The July technical meeting saw PESA Queensland team up with ASEG Queensland to present an evening with SEG distinguished lecturer Dr Kurt Marfurt.
Dr Kurt Marfurt serves as the Frank and Henrietta Schultz Professor of Geophysics within the ConocoPhillips School of Geology and Geophysics at the University of Oklahoma. His primary research interests are the development and calibration of new seismic attributes to aid in seismic processing, seismic interpretation and reservoir characterisation.
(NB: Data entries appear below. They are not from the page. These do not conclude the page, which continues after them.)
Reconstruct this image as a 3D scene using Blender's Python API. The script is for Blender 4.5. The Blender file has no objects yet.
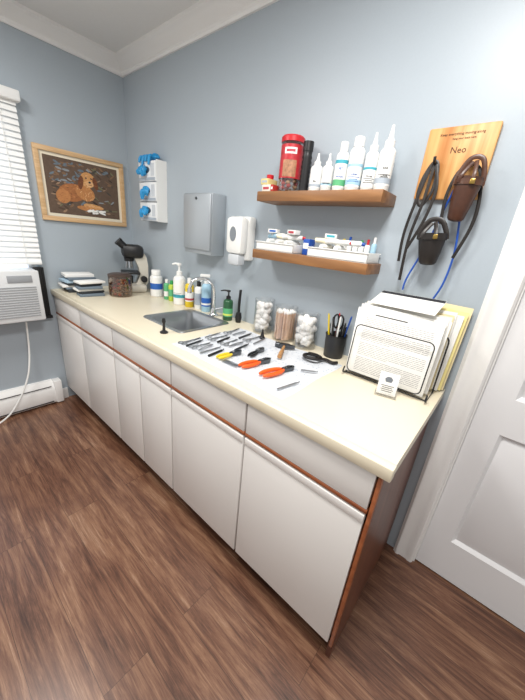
import bpy, bmesh, math, random
from mathutils import Matrix, Vector
random.seed(7)
scene=bpy.context.scene
COL=bpy.context.collection
# ------------------------------------------------------------------ materials
def lin(h):
    h=h.lstrip('#');c=[int(h[i:i+2],16)/255 for i in (0,2,4)]
    return tuple((x/12.92 if x<=.04045 else ((x+.055)/1.055)**2.4) for x in c)+(1,)
_m={}
def mat(name,hexc,rough=.5,metal=0,emit=0,alpha=1,var=0,bump=0,bscale=60,spec=.5):
    if name in _m: return _m[name]
    m=bpy.data.materials.new(name);m.use_nodes=True;nt=m.node_tree;b=nt.nodes['Principled BSDF']
    c=lin(hexc);b.inputs['Base Color'].default_value=c;b.inputs['Roughness'].default_value=rough;b.inputs['Metallic'].default_value=metal
    b.inputs['Specular IOR Level'].default_value=spec
    if emit: b.inputs['Emission Color'].default_value=c;b.inputs['Emission Strength'].default_value=emit
    tc=nt.nodes.new('ShaderNodeTexCoord');nz=nt.nodes.new('ShaderNodeTexNoise');nz.inputs['Scale'].default_value=bscale
    nt.links.new(tc.outputs['Object'],nz.inputs['Vector'])
    if var:
        mx=nt.nodes.new('ShaderNodeMix');mx.data_type='RGBA'
        mx.inputs['A'].default_value=tuple(x*(1-var) for x in c[:3])+(1,);mx.inputs['B'].default_value=tuple(min(1,x*(1+var)) for x in c[:3])+(1,)
        nt.links.new(nz.outputs['Fac'],mx.inputs['Factor']);nt.links.new(mx.outputs['Result'],b.inputs['Base Color'])
    if bump:
        bp=nt.nodes.new('ShaderNodeBump');bp.inputs['Strength'].default_value=bump;bp.inputs['Distance'].default_value=.002
        nt.links.new(nz.outputs['Fac'],bp.inputs['Height']);nt.links.new(bp.outputs['Normal'],b.inputs['Normal'])
    _m[name]=m;return m
def wood(name,c1,c2,axis=0,rough=.45,scale=4,stretch=14):
    if name in _m: return _m[name]
    m=bpy.data.materials.new(name);m.use_nodes=True;nt=m.node_tree;b=nt.nodes['Principled BSDF'];b.inputs['Roughness'].default_value=rough
    tc=nt.nodes.new('ShaderNodeTexCoord');mp=nt.nodes.new('ShaderNodeMapping');s=[stretch]*3;s[axis]=1
    mp.inputs['Scale'].default_value=s;nz=nt.nodes.new('ShaderNodeTexNoise');nz.inputs['Scale'].default_value=scale;nz.inputs['Detail'].default_value=6
    nz.inputs['Distortion'].default_value=.6
    cr=nt.nodes.new('ShaderNodeValToRGB');cr.color_ramp.elements[0].position=.3;cr.color_ramp.elements[1].position=.7
    cr.color_ramp.elements[0].color=lin(c1);cr.color_ramp.elements[1].color=lin(c2)
    nt.links.new(tc.outputs['Object'],mp.inputs['Vector']);nt.links.new(mp.outputs['Vector'],nz.inputs['Vector'])
    nt.links.new(nz.outputs['Fac'],cr.inputs['Fac']);nt.links.new(cr.outputs['Color'],b.inputs['Base Color'])
    _m[name]=m;return m
def glass(name,tint='#ffffff',fac=.08):
    if name in _m: return _m[name]
    m=bpy.data.materials.new(name);m.use_nodes=True;nt=m.node_tree
    for n in list(nt.nodes): nt.nodes.remove(n)
    o=nt.nodes.new('ShaderNodeOutputMaterial');mx=nt.nodes.new('ShaderNodeMixShader');t=nt.nodes.new('ShaderNodeBsdfTransparent');g=nt.nodes.new('ShaderNodeBsdfGlossy')
    t.inputs['Color'].default_value=lin(tint);g.inputs['Roughness'].default_value=.05
    lw=nt.nodes.new('ShaderNodeLayerWeight');lw.inputs['Blend'].default_value=.25
    ma=nt.nodes.new('ShaderNodeMath');ma.operation='MULTIPLY_ADD';ma.inputs[1].default_value=.5;ma.inputs[2].default_value=fac
    nt.links.new(lw.outputs['Facing'],ma.inputs[0]);nt.links.new(ma.outputs[0],mx.inputs[0])
    nt.links.new(t.outputs[0],mx.inputs[1]);nt.links.new(g.outputs[0],mx.inputs[2]);nt.links.new(mx.outputs[0],o.inputs[0])
    _m[name]=m;return m
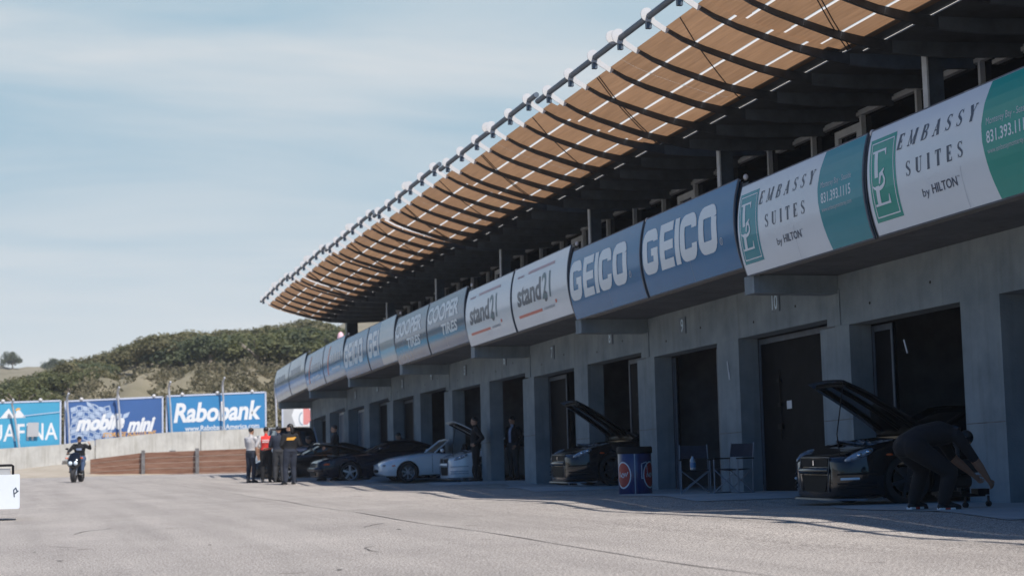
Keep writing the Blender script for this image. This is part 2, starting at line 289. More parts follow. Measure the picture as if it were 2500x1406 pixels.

In addition to his work at the University of Oklahoma and with SEG, Dr Marfurt also serves as Editor in Chief of the AAPG/SEG journal Interpretation.
Following on from the successful one-day short course presented by Dr Marfurt on Seismic Attributes, the evening talk was titled “Finding and exploiting correlations between 3D seismic, log and engineering data using machine learning” or “the future requirements of integrated E&P: Shallow learning but deep thinking!”. With some entertaining examples from the world of online dating, Dr Marfurt discussed some of the applications of machine learning using worked subsurface examples. Whilst technology enables this technique, which has elicited some great results, he cautioned on the importance of human quality control – to try to understand why a correlation might exist before you start looking for it and to enable you to apply an identified relationship to appropriate alternate situations.
The crowd were appreciative of the humanised examples and discussions followed around: the challenges in applying the technique to frontier areas with limited data, and; the risks to confusing correlation and causation when analysing datasets. Swapping to his Editor in Chief hat, Dr Marfurt finished up with a request to the audience to start thinking about paper submissions for a thematic collection (or two!) in the Interpretation journal – watch out for further news!
Thanks again to our speaker Dr Kurt Marfurt and ASEG Queensland for co-hosting the event.